If speaking is something you want, the period immediately after publication is the time to pursue it. Pitch conference organisers. Reach out to industry associations. Contact corporate event teams at companies you want to work with. Lead with the book. It changes how people respond to cold outreach in ways that are difficult to replicate otherwise.
Build the ecosystem around the book
For some authors, the book is the product. For others, it's the front door to a wider body of work. The second group tends to generate significantly more from their book over time.
The question to ask is: what would a reader who loved this book want next? The answers become the products and services you build:
- A workbook or journal — a companion to the book that takes readers through the same process with structured exercises and reflection prompts.
- An online course — the book's framework, taught in video or audio, with more depth, more examples, and an interactive element.
- A workshop or group programme — the live version of the book's ideas, with the author present to guide and answer questions.
- An audiobook — for authors who speak well, narrating your own audiobook adds a significant distribution channel, particularly for listeners who might never buy the print version.
- A consulting or coaching offer — the direct, high-value version of the book's methodology, delivered by you, to people who want personalised help.
None of these need to be built at once.
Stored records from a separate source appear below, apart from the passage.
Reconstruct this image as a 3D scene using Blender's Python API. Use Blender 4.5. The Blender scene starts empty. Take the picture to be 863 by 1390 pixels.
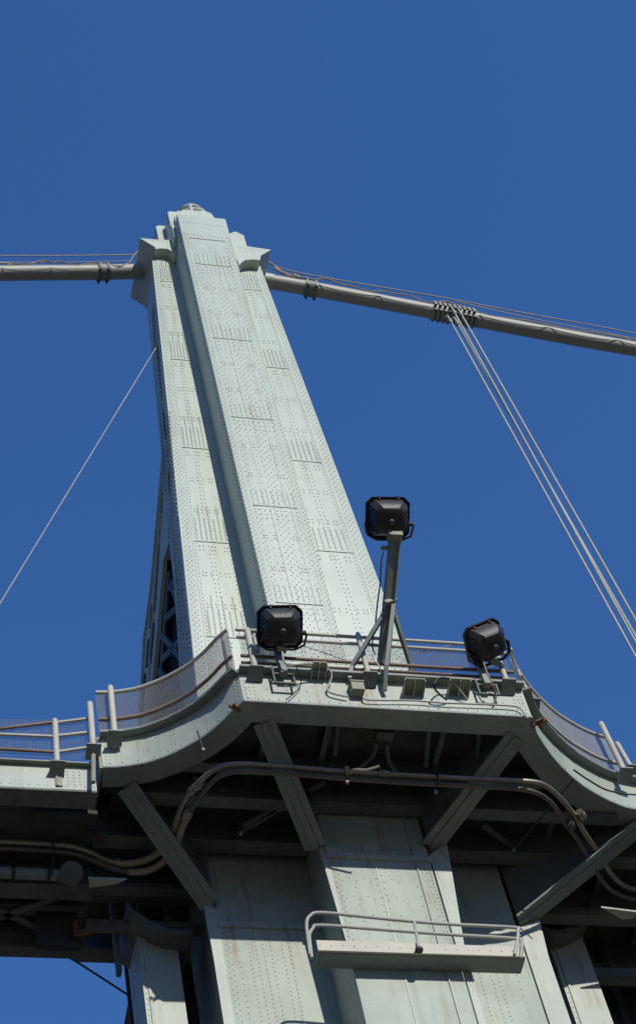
import bpy, bmesh, math, random
from mathutils import Vector, Matrix
random.seed(7)
SC = 0.68                      # world metres per building unit
V3 = Vector
scn = bpy.context.scene
COL = scn.collection
# ------------------------------------------------------------------ survey of the view
FL, CX, CY = 3000.0, 431.5, 650.0
vx, vy = -105 - CX, -1200 - CY
sl = .08
ax = FL*FL/(-(vx + sl*vy)); ay = sl*ax
Zc = V3((vx, -vy, -FL)).normalized(); Xc = V3((ax, -ay, -FL)).normalized(); Yc = Zc.cross(Xc)
RM = Matrix((Xc, Yc, Zc))      # camera axes -> world
EYE = V3((0, 0, 1.6))
def ray(px, py): return (RM @ V3((px-CX, -(py-CY), -FL))).normalized()
def aty(px, py, y): d = ray(px, py); return EYE + d*((y-EYE.y)/d.y)
def atz(px, py, z): d = ray(px, py); return EYE + d*((z-EYE.z)/d.z)
def onp(px, py, p0, n): d = ray(px, py); return EYE + d*((p0-EYE).dot(n)/d.dot(n))

# ------------------------------------------------------------------ materials
def newmat(name):
    m = bpy.data.materials.new(name); m.use_nodes = True
    nt = m.node_tree; b = nt.nodes['Principled BSDF']
    return m, nt, b
def N(nt, t, **k):
    n = nt.nodes.new(t)
    for a, v in k.items(): setattr(n, a, v)
    return n
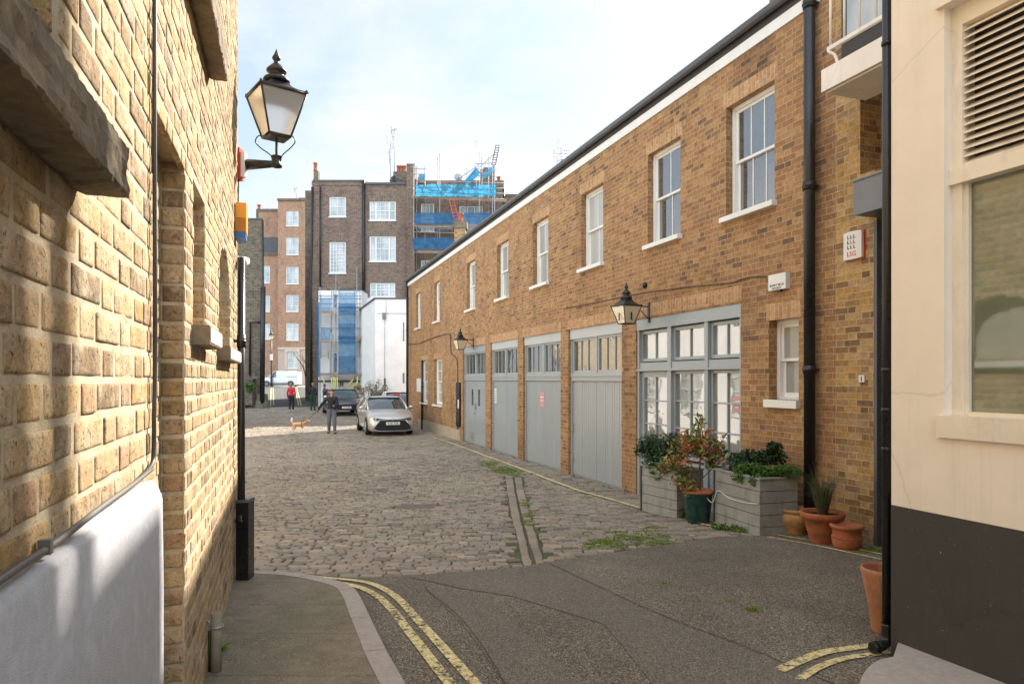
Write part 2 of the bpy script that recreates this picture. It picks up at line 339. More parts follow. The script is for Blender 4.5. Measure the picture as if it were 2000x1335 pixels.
def paving():
    b = NB('concrete_paving'); p = b.pos()
    x, y, z = b.sep(p)
    g = b.math('MULTIPLY', b.math('SINE', b.math('MULTIPLY', x, 330.0)), b.math('SINE', b.math('MULTIPLY', y, 330.0)))
    c = b.ramp(b.noise(p, 6, 8, .7), [(.3, (.12, .10, .07)), (.7, (.26, .215, .155))])
    c = b.mix(b.mrange(b.noise(p, 1.3, 5, .6), .45, .65, 0, .5), c, (.085, .10, .05))
    jy = b.math('ABSOLUTE', b.math('SUBTRACT', b.math('FRACT', b.math('DIVIDE', b.math('ADD', y, b.math('MULTIPLY', b.noise(p, 4, 3, .6), .03)), .62)), .5))
    jm = b.mrange(jy, .0, .008, 1, 0)
    c = b.mix(jm, c, (.035, .03, .02))
    c = b.mix(b.mrange(b.noise(p, 110, 3, .6), .56, .64, 0, .75), c, (.36, .31, .24))
    b.bump(b.math('SUBTRACT', b.math('ADD', b.math('MULTIPLY', g, .4), b.noise(p, 60, 5, .6)), jm), .5, .005)
    return b.done(c, .85)
M['paving'] = paving()
def linepaint():
    b = NB('worn_yellow_line'); p = b.pos()
    c = b.ramp(b.noise(p, 20, 6, .7), [(.3, (.62, .51, .22)), (.7, (.80, .70, .38))])
    w = b.mrange(b.noise(p, 34, 10, .85), .50, .62, 0, .95)
    c = b.mix(w, c, (.15, .13, .10))
    b.bump(b.noise(p, 120, 5, .6), .6, .004)
    tp = b.n.new('ShaderNodeBsdfTransparent'); ms = b.n.new('ShaderNodeMixShader')
    hole = b.mrange(b.math('ADD', b.noise(p, 22, 10, .82), b.math('MULTIPLY', b.noise(p, 1.8, 3, .5), .22)), .64, .67)
    b.l.new(hole, ms.inputs[0]); b.l.new(b.b.outputs[0], ms.inputs[1]); b.l.new(tp.outputs[0], ms.inputs[2]); b.l.new(ms.outputs[0], b.out.inputs[0])
    return b.done(c, .75)
M['line'] = linepaint()
def net(name, col, alpha):
    b = NB(name); p = b.pos(); k = b.mrange(b.noise(p, 2.5, 5, .6), .3, .7, .7, 1.25)
    c = b.mix(1.0, col, b.comb(k, k, k), 'MULTIPLY')
    tr = b.n.new('ShaderNodeBsdfTranslucent'); b.put(tr.inputs[0], c); mx = b.n.new('ShaderNodeMixShader'); mx.inputs[0].default_value = .45
    b.l.new(b.b.outputs[0], mx.inputs[1]); b.l.new(tr.outputs[0], mx.inputs[2])
    tp = b.n.new('ShaderNodeBsdfTransparent'); m2 = b.n.new('ShaderNodeMixShader'); m2.inputs[0].default_value = alpha
    b.l.new(tp.outputs[0], m2.inputs[1]); b.l.new(mx.outputs[0], m2.inputs[2]); b.l.new(m2.outputs[0], b.out.inputs[0])
    b.bump(b.noise(p, 5, 4, .6), .6, .05)
    return b.done(c, .6)
M['net'] = net('blue_debris_netting', (.02, .19, .42), .80)
M['net_thin'] = net('thin_blue_netting', (.06, .34, .62), .62)
M['net_cyan'] = net('cyan_tarpaulin', (.06, .33, .52), .88)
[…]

But the authors who see the most long-term value from their book are the ones who treat it as a platform rather than a project.
Keep the long game in mind
Books are slow and they are long. The author who publishes a business book and gives it three months before declaring it a failure is not giving it a fair chance. The author who publishes, works the launch properly, and then lets the book work in the background for two or three years often finds that it has done more than they expected — quietly, in ways that are hard to trace.
The speaking invitation that came from a book someone read at an airport. The client who mentioned they'd had your book on their shelf for a year before they reached out. The journalist who cited you as an expert because they found the book while researching a story. These things happen slowly. They happen because the book is there, persistent and credible, in a way that a LinkedIn post or a tweet cannot be.
Publish well. Launch intentionally. And then let the book do what books do.